5 August 2009

Peckham library (Will Alsop, 2000)

I stumbled across Peckham Library quite unexpectedly the other day. It won the Stirling prize in 2000, and high words are said about its social responsibility - thus an appropriate find when I was in the neighbourhood to explore a charity's work with the socially excluded. But does the building work, does it really change anything? I was unsure.

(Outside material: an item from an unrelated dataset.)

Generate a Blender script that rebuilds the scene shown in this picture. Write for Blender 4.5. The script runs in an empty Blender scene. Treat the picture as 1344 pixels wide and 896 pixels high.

Undoubtedly it's interesting to look at, and for architecture (a discipline that does not convince me with its political convictions) this might be everything - instead of a mere fragment of the building's impact, a fraction of its function as an assemblage of space-movement-people-meaning in a specific socio-economic context. Some authoritative voice tells us that "Peckham Library is not an irreverent post-modern architectural joke. It is a very serious building with a strong social mission" - and then indicates that said social mission goes as far as some nice but hardly revolutionary sustainable cooling measures. Woo. Critical urban theory has apparently not made enough an impact on designers yet, even though they can buy the latest City journal on this very topic in Borders no fancy academic subscription required.

But despite my scepticism, some of Peckham Library's social misssion seems to be working. It's shown in the increased visits to the library, and Alsop's 'civism'
"where civic space is defined as a place where you can meet someone outside, name the place and know where to go"
would indeed seem to be boosted in Peckham: this is a memorable place, it puts Peckham on the map for the right reasons rather than shootings, and there is indeed outdoor seating for meeting people. Nonetheless, nine years on the public square is a little run down, weeds colonising the paving, repairs needed and not forthcoming. The regeneration the library was supposed to herald does not seem to have arrived - perhaps there have been repairs, but no change of mood, no boost in image - and the locality remains very isolated: even the buses take convoluted routes to get there. The highstreet was covered in litter; so much for reputed Anthony Gormley street art.

This regeneration has entailed £275m in investment; 2500 new homes; a £5m new library (which admittedly Gordon the postman thinks is "beautiful"). But if you want to put an end to the ghetto then stop locking the gates at night - this is what's wrong with many smaller-scale housing projects too: impeding porous movement between neighbouring areas creates a them/us mentality and stops deprived areas integrating into wider society. Peckham needs a tube station and the access to the wider London jobs market that would facilitate; without this the gates are locked and the whole neighbourhood is socially excluded. However lovely the access to knowledge it may promise, a pretty green library is fairly cosmetic.